* Written problem:
Reproduce each line that includes the word "pixels".

━━━━━ Data lines ━━━━━

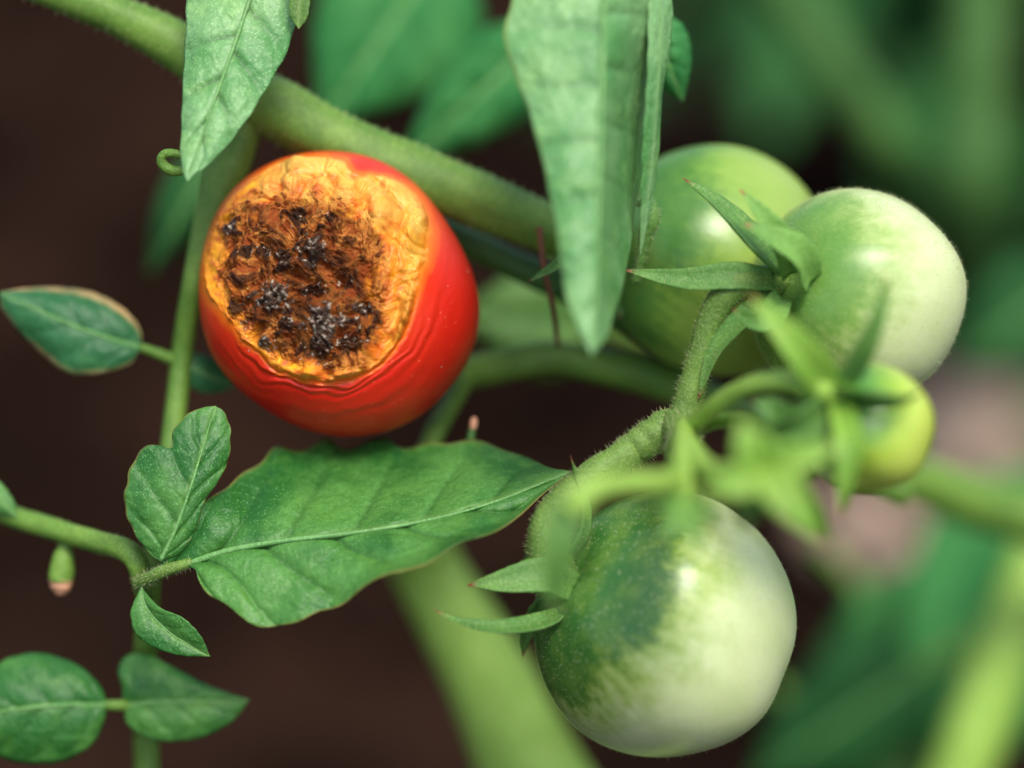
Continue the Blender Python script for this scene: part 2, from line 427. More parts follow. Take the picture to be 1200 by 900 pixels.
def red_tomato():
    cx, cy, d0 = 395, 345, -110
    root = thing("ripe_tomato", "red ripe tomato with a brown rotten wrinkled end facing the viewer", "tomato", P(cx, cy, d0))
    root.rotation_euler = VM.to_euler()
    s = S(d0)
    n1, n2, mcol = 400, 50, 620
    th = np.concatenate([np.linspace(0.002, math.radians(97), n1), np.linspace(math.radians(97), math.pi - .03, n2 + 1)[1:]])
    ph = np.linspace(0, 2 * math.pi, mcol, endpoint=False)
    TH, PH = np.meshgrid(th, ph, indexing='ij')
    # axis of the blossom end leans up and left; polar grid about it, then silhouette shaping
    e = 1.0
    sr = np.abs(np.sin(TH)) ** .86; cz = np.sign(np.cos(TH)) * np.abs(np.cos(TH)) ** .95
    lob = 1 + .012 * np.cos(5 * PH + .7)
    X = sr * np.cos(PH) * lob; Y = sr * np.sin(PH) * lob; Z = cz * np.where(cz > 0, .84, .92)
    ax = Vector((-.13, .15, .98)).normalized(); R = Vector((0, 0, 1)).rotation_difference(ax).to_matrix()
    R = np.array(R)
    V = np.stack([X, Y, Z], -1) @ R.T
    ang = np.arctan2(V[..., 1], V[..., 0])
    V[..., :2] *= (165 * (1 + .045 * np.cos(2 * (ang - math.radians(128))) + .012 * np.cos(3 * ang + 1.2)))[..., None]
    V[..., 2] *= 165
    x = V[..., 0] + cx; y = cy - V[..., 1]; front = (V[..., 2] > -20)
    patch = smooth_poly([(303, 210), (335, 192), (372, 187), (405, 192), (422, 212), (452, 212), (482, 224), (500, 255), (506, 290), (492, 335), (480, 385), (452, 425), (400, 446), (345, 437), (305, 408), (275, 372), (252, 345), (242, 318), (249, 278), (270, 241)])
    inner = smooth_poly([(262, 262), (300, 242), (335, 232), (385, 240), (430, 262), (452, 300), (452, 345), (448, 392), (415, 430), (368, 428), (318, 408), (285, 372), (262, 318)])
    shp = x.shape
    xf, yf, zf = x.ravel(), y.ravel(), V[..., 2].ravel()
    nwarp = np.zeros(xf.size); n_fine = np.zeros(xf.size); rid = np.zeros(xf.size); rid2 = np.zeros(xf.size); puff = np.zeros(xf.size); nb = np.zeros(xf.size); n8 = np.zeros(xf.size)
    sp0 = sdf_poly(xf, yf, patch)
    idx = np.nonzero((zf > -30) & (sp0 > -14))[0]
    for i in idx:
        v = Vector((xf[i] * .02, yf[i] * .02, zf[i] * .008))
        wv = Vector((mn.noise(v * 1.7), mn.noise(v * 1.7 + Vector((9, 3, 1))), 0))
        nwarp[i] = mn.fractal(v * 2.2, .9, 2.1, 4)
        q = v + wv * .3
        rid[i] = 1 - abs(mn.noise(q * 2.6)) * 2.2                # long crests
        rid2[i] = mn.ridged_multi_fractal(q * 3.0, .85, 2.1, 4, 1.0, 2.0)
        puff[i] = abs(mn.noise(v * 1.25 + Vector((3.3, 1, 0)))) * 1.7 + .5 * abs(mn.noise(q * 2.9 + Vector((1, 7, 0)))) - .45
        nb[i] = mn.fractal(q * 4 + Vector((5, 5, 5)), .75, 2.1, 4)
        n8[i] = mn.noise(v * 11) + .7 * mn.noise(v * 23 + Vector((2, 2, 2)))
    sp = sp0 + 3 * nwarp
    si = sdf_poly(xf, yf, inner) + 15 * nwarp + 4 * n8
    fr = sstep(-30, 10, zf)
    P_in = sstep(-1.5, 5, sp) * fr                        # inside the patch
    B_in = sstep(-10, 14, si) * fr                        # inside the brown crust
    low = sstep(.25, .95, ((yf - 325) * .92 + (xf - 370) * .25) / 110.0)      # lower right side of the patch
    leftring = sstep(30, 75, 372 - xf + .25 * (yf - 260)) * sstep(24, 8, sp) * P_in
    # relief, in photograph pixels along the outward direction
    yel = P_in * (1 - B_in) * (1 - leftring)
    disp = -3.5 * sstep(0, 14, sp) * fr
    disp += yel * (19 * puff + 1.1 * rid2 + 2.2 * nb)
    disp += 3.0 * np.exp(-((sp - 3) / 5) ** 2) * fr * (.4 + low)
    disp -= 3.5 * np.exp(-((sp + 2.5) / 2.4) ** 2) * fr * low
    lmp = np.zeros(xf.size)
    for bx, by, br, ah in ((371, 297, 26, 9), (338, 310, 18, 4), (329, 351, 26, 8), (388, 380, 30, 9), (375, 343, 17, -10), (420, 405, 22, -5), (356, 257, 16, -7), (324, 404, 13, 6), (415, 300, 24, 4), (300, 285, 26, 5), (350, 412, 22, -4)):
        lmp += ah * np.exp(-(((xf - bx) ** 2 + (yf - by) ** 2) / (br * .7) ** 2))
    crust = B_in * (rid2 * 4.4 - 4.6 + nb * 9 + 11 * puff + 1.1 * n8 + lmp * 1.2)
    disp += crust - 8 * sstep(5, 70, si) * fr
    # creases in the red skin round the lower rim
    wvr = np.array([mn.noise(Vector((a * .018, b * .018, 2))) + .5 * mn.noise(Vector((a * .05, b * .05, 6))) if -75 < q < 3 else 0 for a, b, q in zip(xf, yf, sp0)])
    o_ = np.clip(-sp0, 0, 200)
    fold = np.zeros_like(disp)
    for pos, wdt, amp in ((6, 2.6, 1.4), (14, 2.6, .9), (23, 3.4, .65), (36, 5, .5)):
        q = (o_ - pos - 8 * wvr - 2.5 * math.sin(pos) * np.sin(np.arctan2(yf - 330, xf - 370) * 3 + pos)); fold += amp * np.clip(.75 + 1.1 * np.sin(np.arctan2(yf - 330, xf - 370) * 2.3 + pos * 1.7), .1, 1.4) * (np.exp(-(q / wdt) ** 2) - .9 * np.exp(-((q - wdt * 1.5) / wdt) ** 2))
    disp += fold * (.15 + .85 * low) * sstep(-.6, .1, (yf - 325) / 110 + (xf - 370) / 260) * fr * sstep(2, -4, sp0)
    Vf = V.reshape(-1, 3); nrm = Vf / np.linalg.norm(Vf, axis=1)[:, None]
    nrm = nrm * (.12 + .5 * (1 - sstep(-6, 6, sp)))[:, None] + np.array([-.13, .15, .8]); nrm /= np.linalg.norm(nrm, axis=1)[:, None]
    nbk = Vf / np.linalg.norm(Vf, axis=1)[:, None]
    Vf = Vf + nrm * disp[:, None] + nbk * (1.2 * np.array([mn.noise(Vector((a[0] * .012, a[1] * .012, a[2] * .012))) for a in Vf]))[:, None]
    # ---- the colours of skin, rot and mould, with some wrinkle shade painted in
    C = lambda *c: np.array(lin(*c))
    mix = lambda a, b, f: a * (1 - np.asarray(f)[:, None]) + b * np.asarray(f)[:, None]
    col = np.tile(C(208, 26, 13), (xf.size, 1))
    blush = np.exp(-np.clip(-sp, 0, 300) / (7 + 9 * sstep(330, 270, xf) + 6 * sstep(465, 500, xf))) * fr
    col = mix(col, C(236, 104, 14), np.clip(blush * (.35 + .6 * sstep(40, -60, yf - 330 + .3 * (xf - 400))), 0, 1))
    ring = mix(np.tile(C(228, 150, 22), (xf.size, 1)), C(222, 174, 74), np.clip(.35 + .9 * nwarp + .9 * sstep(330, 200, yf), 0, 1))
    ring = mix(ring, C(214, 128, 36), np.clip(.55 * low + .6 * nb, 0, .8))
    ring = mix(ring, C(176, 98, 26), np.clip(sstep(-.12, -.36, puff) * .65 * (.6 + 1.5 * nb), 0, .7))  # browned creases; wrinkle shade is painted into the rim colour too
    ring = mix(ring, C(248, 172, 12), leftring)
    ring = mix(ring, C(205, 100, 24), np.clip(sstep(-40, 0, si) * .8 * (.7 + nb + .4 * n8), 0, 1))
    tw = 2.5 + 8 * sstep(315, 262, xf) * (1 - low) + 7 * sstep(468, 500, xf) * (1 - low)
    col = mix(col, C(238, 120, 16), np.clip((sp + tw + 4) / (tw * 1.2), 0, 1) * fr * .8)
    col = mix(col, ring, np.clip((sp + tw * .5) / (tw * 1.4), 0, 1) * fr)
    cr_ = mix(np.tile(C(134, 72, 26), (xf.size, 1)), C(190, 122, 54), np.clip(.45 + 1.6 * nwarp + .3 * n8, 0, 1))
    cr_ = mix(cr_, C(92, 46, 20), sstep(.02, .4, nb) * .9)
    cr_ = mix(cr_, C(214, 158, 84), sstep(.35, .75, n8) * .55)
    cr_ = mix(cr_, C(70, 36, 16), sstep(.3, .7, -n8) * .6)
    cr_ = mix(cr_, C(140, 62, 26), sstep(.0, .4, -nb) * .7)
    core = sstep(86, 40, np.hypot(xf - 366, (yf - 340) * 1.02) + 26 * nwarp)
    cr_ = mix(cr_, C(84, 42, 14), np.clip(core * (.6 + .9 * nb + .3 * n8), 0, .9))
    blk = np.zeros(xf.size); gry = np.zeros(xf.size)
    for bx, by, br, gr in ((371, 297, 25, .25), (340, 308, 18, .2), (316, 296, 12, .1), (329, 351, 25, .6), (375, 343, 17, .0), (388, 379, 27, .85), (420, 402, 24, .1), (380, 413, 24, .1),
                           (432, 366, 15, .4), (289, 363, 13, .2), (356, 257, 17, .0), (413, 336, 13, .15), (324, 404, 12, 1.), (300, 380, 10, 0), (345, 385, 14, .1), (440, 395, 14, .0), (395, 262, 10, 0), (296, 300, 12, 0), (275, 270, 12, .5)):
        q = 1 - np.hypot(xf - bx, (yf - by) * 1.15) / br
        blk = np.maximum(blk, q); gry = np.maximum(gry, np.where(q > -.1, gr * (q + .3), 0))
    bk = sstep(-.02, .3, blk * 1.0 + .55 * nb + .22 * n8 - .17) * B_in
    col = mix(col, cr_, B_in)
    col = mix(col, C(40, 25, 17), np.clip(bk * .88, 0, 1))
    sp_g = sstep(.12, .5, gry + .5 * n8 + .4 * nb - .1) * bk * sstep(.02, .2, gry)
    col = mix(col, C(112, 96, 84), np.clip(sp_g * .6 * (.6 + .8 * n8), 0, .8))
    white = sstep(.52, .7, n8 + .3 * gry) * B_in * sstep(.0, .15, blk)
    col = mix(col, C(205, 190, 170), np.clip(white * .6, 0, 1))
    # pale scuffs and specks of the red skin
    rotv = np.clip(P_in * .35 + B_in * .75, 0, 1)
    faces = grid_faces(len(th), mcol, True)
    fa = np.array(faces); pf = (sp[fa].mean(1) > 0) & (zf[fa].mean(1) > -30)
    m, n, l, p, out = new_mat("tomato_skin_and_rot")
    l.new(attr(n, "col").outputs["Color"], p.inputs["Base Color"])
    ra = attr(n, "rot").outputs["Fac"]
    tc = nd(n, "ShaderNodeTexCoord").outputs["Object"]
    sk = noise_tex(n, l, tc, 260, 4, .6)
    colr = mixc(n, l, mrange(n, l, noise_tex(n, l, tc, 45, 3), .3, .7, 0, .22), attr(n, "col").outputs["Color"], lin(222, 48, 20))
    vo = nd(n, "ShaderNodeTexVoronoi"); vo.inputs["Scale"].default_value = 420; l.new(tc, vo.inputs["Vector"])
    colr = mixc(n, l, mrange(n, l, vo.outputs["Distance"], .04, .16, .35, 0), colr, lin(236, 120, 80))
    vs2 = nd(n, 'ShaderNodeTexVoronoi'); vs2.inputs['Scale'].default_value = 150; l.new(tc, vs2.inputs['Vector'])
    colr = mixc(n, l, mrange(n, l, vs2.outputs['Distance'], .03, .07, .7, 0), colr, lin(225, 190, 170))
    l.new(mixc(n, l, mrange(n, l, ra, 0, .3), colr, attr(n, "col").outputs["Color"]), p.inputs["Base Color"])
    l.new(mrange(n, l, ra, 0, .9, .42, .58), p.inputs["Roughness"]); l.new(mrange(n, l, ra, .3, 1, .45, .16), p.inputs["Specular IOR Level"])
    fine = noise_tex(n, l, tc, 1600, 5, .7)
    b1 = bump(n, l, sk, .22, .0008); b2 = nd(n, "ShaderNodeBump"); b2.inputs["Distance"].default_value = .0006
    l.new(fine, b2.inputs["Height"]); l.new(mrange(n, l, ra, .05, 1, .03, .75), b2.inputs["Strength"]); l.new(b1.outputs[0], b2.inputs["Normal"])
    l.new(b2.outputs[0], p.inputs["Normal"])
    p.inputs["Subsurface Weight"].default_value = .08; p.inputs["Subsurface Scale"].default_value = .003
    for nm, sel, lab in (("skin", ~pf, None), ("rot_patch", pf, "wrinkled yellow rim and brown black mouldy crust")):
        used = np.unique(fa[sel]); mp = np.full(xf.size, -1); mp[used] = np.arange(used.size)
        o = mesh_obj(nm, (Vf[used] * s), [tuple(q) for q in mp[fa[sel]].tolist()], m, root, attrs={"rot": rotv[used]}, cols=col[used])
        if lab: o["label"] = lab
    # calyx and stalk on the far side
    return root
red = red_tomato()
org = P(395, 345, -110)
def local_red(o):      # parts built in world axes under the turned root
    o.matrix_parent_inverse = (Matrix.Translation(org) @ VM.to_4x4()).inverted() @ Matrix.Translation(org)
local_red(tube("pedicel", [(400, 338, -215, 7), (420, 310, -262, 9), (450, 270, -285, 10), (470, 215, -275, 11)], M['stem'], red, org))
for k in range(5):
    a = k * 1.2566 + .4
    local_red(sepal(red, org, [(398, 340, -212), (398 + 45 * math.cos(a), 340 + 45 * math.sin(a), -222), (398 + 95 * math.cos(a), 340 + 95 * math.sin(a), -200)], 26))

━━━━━

* Completed exercise:
Continue the Blender Python script for this scene: part 2, from line 427. More parts follow. Take the picture to be 1200 by 900 pixels.
    # relief, in photograph pixels along the outward direction